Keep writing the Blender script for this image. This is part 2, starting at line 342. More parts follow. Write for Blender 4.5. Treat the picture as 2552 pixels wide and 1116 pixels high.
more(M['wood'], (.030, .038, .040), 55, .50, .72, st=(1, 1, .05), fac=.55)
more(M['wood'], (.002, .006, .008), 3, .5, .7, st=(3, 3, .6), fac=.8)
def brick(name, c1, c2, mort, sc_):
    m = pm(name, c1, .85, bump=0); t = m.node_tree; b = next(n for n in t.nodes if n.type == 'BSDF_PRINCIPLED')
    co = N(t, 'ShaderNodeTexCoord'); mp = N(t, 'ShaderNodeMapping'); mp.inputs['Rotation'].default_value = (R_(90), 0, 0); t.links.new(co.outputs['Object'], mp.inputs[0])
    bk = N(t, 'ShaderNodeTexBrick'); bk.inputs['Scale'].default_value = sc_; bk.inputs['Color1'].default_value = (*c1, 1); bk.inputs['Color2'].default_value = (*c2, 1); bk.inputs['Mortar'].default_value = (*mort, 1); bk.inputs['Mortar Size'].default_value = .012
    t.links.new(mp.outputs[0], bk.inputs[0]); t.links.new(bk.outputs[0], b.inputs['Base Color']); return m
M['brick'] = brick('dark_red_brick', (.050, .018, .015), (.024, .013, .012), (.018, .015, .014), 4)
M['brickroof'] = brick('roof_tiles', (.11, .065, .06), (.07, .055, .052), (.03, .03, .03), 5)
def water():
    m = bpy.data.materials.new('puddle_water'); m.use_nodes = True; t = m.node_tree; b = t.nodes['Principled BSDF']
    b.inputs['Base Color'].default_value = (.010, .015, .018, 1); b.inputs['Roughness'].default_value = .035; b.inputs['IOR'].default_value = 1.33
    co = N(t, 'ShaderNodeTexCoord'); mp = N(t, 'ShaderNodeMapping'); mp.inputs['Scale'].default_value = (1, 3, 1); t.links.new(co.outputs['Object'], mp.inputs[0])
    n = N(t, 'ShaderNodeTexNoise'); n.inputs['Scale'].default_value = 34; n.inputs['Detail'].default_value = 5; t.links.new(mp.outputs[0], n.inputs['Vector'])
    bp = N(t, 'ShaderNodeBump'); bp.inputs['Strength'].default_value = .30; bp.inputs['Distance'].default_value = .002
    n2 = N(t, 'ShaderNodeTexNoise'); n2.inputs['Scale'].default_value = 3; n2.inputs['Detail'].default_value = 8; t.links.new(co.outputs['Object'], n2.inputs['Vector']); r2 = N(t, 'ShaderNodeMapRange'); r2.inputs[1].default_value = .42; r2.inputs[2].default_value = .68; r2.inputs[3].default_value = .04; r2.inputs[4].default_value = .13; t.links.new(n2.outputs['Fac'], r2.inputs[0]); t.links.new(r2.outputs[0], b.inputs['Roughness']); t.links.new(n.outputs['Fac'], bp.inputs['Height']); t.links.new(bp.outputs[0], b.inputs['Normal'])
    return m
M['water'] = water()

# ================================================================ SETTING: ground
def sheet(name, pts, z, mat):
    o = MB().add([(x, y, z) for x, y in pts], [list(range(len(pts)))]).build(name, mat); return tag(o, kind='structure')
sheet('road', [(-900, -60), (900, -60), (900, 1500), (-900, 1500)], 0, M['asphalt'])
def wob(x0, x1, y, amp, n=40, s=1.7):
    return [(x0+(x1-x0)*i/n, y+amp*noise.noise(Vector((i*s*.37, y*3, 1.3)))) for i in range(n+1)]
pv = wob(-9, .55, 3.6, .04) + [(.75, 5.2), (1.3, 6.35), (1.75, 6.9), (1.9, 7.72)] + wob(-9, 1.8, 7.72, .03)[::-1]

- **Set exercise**
Extract the data exactly as given.

- **Output for this exercise**
Keep writing the Blender script for this image. This is part 2, starting at line 342. More parts follow. Write for Blender 4.5. Treat the picture as 2552 pixels wide and 1116 pixels high.
more(M['wood'], (.030, .038, .040), 55, .50, .72, st=(1, 1, .05), fac=.55)
more(M['wood'], (.002, .006, .008), 3, .5, .7, st=(3, 3, .6), fac=.8)
def brick(name, c1, c2, mort, sc_):
    m = pm(name, c1, .85, bump=0); t = m.node_tree; b = next(n for n in t.nodes if n.type == 'BSDF_PRINCIPLED')
    co = N(t, 'ShaderNodeTexCoord'); mp = N(t, 'ShaderNodeMapping'); mp.inputs['Rotation'].default_value = (R_(90), 0, 0); t.links.new(co.outputs['Object'], mp.inputs[0])
    bk = N(t, 'ShaderNodeTexBrick'); bk.inputs['Scale'].default_value = sc_; bk.inputs['Color1'].default_value = (*c1, 1); bk.inputs['Color2'].default_value = (*c2, 1); bk.inputs['Mortar'].default_value = (*mort, 1); bk.inputs['Mortar Size'].default_value = .012
    t.links.new(mp.outputs[0], bk.inputs[0]); t.links.new(bk.outputs[0], b.inputs['Base Color']); return m
M['brick'] = brick('dark_red_brick', (.050, .018, .015), (.024, .013, .012), (.018, .015, .014), 4)
M['brickroof'] = brick('roof_tiles', (.11, .065, .06), (.07, .055, .052), (.03, .03, .03), 5)
def water():
    m = bpy.data.materials.new('puddle_water'); m.use_nodes = True; t = m.node_tree; b = t.nodes['Principled BSDF']
    b.inputs['Base Color'].default_value = (.010, .015, .018, 1); b.inputs['Roughness'].default_value = .035; b.inputs['IOR'].default_value = 1.33
    co = N(t, 'ShaderNodeTexCoord'); mp = N(t, 'ShaderNodeMapping'); mp.inputs['Scale'].default_value = (1, 3, 1); t.links.new(co.outputs['Object'], mp.inputs[0])
    n = N(t, 'ShaderNodeTexNoise'); n.inputs['Scale'].default_value = 34; n.inputs['Detail'].default_value = 5; t.links.new(mp.outputs[0], n.inputs['Vector'])
    bp = N(t, 'ShaderNodeBump'); bp.inputs['Strength'].default_value = .30; bp.inputs['Distance'].default_value = .002
    n2 = N(t, 'ShaderNodeTexNoise'); n2.inputs['Scale'].default_value = 3; n2.inputs['Detail'].default_value = 8; t.links.new(co.outputs['Object'], n2.inputs['Vector']); r2 = N(t, 'ShaderNodeMapRange'); r2.inputs[1].default_value = .42; r2.inputs[2].default_value = .68; r2.inputs[3].default_value = .04; r2.inputs[4].default_value = .13; t.links.new(n2.outputs['Fac'], r2.inputs[0]); t.links.new(r2.outputs[0], b.inputs['Roughness']); t.links.new(n.outputs['Fac'], bp.inputs['Height']); t.links.new(bp.outputs[0], b.inputs['Normal'])
    return m
M['water'] = water()

# ================================================================ SETTING: ground
def sheet(name, pts, z, mat):
    o = MB().add([(x, y, z) for x, y in pts], [list(range(len(pts)))]).build(name, mat); return tag(o, kind='structure')
sheet('road', [(-900, -60), (900, -60), (900, 1500), (-900, 1500)], 0, M['asphalt'])
def wob(x0, x1, y, amp, n=40, s=1.7):
    return [(x0+(x1-x0)*i/n, y+amp*noise.noise(Vector((i*s*.37, y*3, 1.3)))) for i in range(n+1)]
pv = wob(-9, .55, 3.6, .04) + [(.75, 5.2), (1.3, 6.35), (1.75, 6.9), (1.9, 7.72)] + wob(-9, 1.8, 7.72, .03)[::-1]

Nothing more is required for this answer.